Goal →
Here are some records; quote them exactly, leaving out the pictures.

::: Extracted material

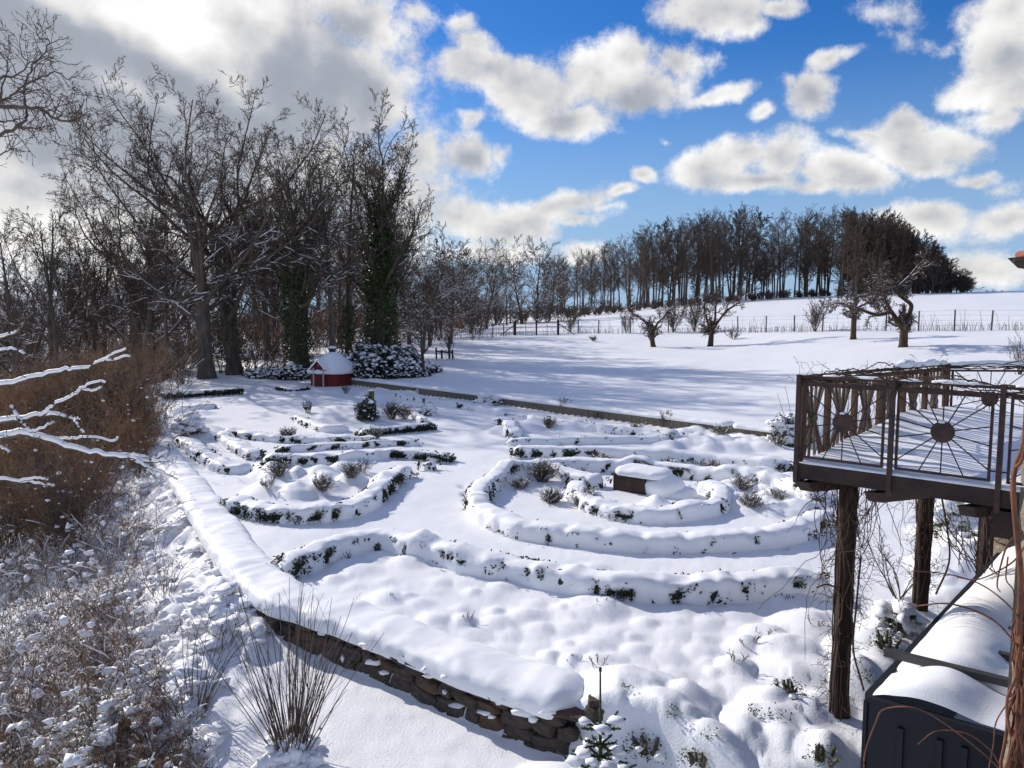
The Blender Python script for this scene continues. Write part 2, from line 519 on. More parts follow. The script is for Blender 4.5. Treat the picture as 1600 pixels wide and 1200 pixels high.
# ------------------------------------------------------------------ materials
MATS = {}
def mat(name, col, rough=.8, var=0.0, scale=6.0, bump=0.0, bscale=30.0, col2=None, metal=0.0, spec=None, stretch=None, snow=None, coords='Object'):
    m = bpy.data.materials.new(name)
    m.use_nodes = True
    nt = m.node_tree
    b = nt.nodes['Principled BSDF']
    b.inputs['Roughness'].default_value = rough
    b.inputs['Metallic'].default_value = metal
    b.inputs['Specular IOR Level'].default_value = .3 if spec is None else spec
    N, L = nt.nodes.new, nt.links.new
    tc = N('ShaderNodeTexCoord')
    vec = tc.outputs[coords]
    if stretch:
        mp = N('ShaderNodeMapping'); mp.inputs['Scale'].default_value = stretch
        L(vec, mp.inputs[0]); vec = mp.outputs[0]
    n = N('ShaderNodeTexNoise'); n.inputs['Scale'].default_value = scale; n.inputs['Detail'].default_value = 5; n.inputs['Roughness'].default_value = .6
    L(vec, n.inputs['Vector'])
    c1 = col; c2 = col2 or tuple(x * (1 - var) for x in col)
    rp = N('ShaderNodeMapRange'); rp.inputs['From Min'].default_value = .36; rp.inputs['From Max'].default_value = .64
    L(n.outputs['Fac'], rp.inputs['Value'])
    mx = N('ShaderNodeMix'); mx.data_type = 'RGBA'
    mx.inputs[6].default_value = (*c2, 1); mx.inputs[7].default_value = (*c1, 1)
    L(rp.outputs[0], mx.inputs[0])
    last = mx.outputs[2]
    if snow is not None:
        geo = N('ShaderNodeNewGeometry'); sp = N('ShaderNodeSeparateXYZ'); L(geo.outputs['Normal'], sp.inputs[0])
        n2 = N('ShaderNodeTexNoise'); n2.inputs['Scale'].default_value = snow[1]; n2.inputs['Detail'].default_value = 3
        L(tc.outputs['Object'], n2.inputs['Vector'])
        ad = N('ShaderNodeMath'); ad.operation = 'MULTIPLY_ADD'; L(n2.outputs['Fac'], ad.inputs[0]); ad.inputs[1].default_value = 1.2; L(sp.outputs[2], ad.inputs[2])
        r2 = N('ShaderNodeMapRange'); L(ad.outputs[0], r2.inputs['Value']); r2.inputs['From Min'].default_value = snow[0]; r2.inputs['From Max'].default_value = snow[0] + .15
        m2 = N('ShaderNodeMix'); m2.data_type = 'RGBA'; L(r2.outputs[0], m2.inputs[0]); L(last, m2.inputs[6]); m2.inputs[7].default_value = (.82, .84, .88, 1)
        last = m2.outputs[2]
    L(last, b.inputs['Base Color'])
    if bump > 0:
        n3 = N('ShaderNodeTexNoise'); n3.inputs['Scale'].default_value = bscale; n3.inputs['Detail'].default_value = 6; n3.inputs['Roughness'].default_value = .65
        L(vec, n3.inputs['Vector'])
        bp = N('ShaderNodeBump'); bp.inputs['Strength'].default_value = 1; bp.inputs['Distance'].default_value = bump
        L(n3.outputs['Fac'], bp.inputs['Height']); L(bp.outputs[0], b.inputs['Normal'])
    MATS[name] = m
    return m


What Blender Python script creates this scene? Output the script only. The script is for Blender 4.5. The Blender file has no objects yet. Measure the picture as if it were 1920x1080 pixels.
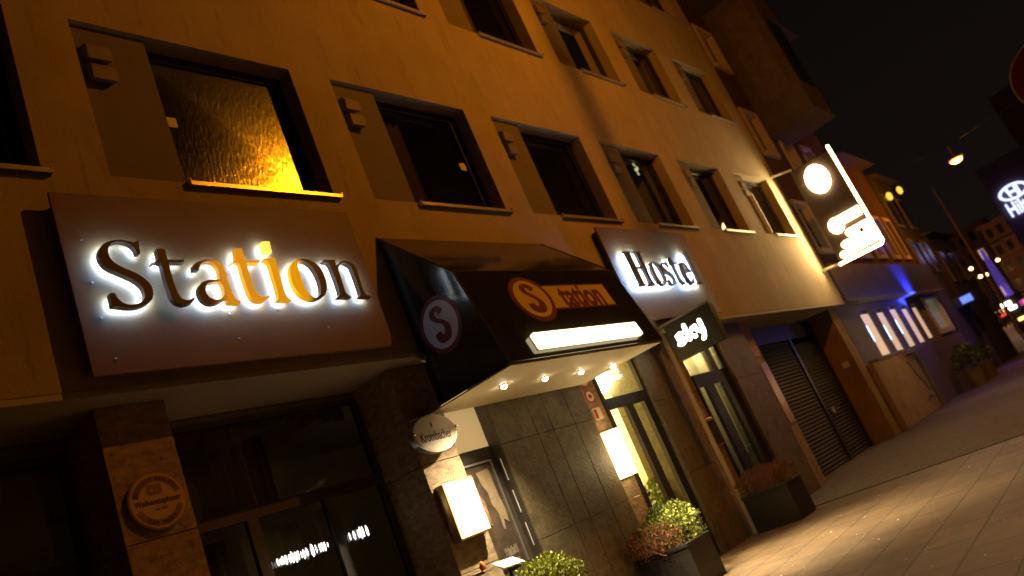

::::::

Worked answer →
The Blender Python script for this scene continues. Write part 2, from line 519 on. More parts follow. The script is for Blender 4.5. Treat the picture as 1600 pixels wide and 1200 pixels high.
# ------------------------------------------------------------------ materials
MATS = {}
def mat(name, col, rough=.8, var=0.0, scale=6.0, bump=0.0, bscale=30.0, col2=None, metal=0.0, spec=None, stretch=None, snow=None, coords='Object'):
    m = bpy.data.materials.new(name)
    m.use_nodes = True
    nt = m.node_tree
    b = nt.nodes['Principled BSDF']
    b.inputs['Roughness'].default_value = rough
    b.inputs['Metallic'].default_value = metal
    b.inputs['Specular IOR Level'].default_value = .3 if spec is None else spec
    N, L = nt.nodes.new, nt.links.new
    tc = N('ShaderNodeTexCoord')
    vec = tc.outputs[coords]
    if stretch:
        mp = N('ShaderNodeMapping'); mp.inputs['Scale'].default_value = stretch
        L(vec, mp.inputs[0]); vec = mp.outputs[0]
    n = N('ShaderNodeTexNoise'); n.inputs['Scale'].default_value = scale; n.inputs['Detail'].default_value = 5; n.inputs['Roughness'].default_value = .6
    L(vec, n.inputs['Vector'])
    c1 = col; c2 = col2 or tuple(x * (1 - var) for x in col)
    rp = N('ShaderNodeMapRange'); rp.inputs['From Min'].default_value = .36; rp.inputs['From Max'].default_value = .64
    L(n.outputs['Fac'], rp.inputs['Value'])
    mx = N('ShaderNodeMix'); mx.data_type = 'RGBA'
    mx.inputs[6].default_value = (*c2, 1); mx.inputs[7].default_value = (*c1, 1)
    L(rp.outputs[0], mx.inputs[0])
    last = mx.outputs[2]
    if snow is not None:
        geo = N('ShaderNodeNewGeometry'); sp = N('ShaderNodeSeparateXYZ'); L(geo.outputs['Normal'], sp.inputs[0])
        n2 = N('ShaderNodeTexNoise'); n2.inputs['Scale'].default_value = snow[1]; n2.inputs['Detail'].default_value = 3
        L(tc.outputs['Object'], n2.inputs['Vector'])
        ad = N('ShaderNodeMath'); ad.operation = 'MULTIPLY_ADD'; L(n2.outputs['Fac'], ad.inputs[0]); ad.inputs[1].default_value = 1.2; L(sp.outputs[2], ad.inputs[2])
        r2 = N('ShaderNodeMapRange'); L(ad.outputs[0], r2.inputs['Value']); r2.inputs['From Min'].default_value = snow[0]; r2.inputs['From Max'].default_value = snow[0] + .15
        m2 = N('ShaderNodeMix'); m2.data_type = 'RGBA'; L(r2.outputs[0], m2.inputs[0]); L(last, m2.inputs[6]); m2.inputs[7].default_value = (.82, .84, .88, 1)
        last = m2.outputs[2]
    L(last, b.inputs['Base Color'])
    if bump > 0:
        n3 = N('ShaderNodeTexNoise'); n3.inputs['Scale'].default_value = bscale; n3.inputs['Detail'].default_value = 6; n3.inputs['Roughness'].default_value = .65
        L(vec, n3.inputs['Vector'])
        bp = N('ShaderNodeBump'); bp.inputs['Strength'].default_value = 1; bp.inputs['Distance'].default_value = bump
        L(n3.outputs['Fac'], bp.inputs['Height']); L(bp.outputs[0], b.inputs['Normal'])
    MATS[name] = m
    return m


What Blender Python script creates this scene? Output the script only. The script is for Blender 4.5. The Blender file has no objects yet. Measure the picture as if it were 1920x1080 pixels.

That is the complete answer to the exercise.